Skimming Yet Another iPad Review, this caught my eye:

The funny thing is, the iPad, in raw CPU terms, is a far slower machine than a modern Mac. But the iPad is running a lightweight OS and lightweight apps. It’s like a slower runner with a lighter backpack who can win a race against a faster runner wearing a heavier backpack. Thus, many of the things you do are faster, or at least feel faster (which is what matters), on the iPad than the Mac. Like, for example, launching applications.

This is going back a number of years, but this is something I noticed when I went from my trusty Apple IIgs to my first Mac (a 7200/75). Out of the box, the IIgs ran at around 3MHz, and I had upgraded it to run at 8 or 9MHz. The Mac ran at 75, which my all rights should have smoked the older machine at everything it did. However, there were a few things (scrolling long documents, some desktop publishing types of functionality) where the IIgs ran circles around the newer machine, simply because the software was being asked to do different things.

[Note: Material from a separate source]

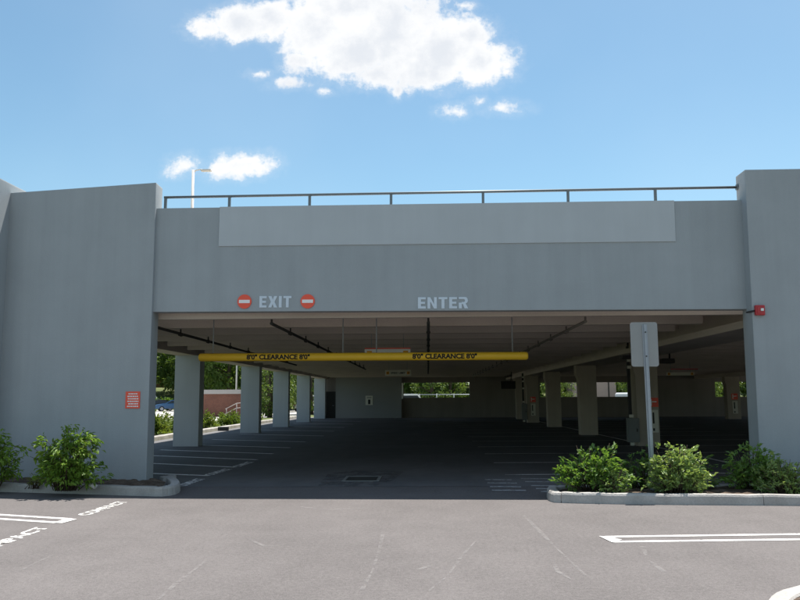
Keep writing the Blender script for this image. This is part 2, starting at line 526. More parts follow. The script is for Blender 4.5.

Incidentally, I suspect we’ll see something else with the iPad/iPhone that you used to see “back in the day.” When hardware was more stable (until the IIgs came along, all Apple II machines ran for years at a solid 1MHz), you used to see clear differences in software performance over time as people learned the ways to tweak apps. More recently computers have gotten faster so quickly that you can’t tell when performance is due to hardware or software. Apple’s only upgrading iPhones yearly, and I would bet on a similar cycle for the iPad, which means to get better performance people are going to have to work on the software end of things.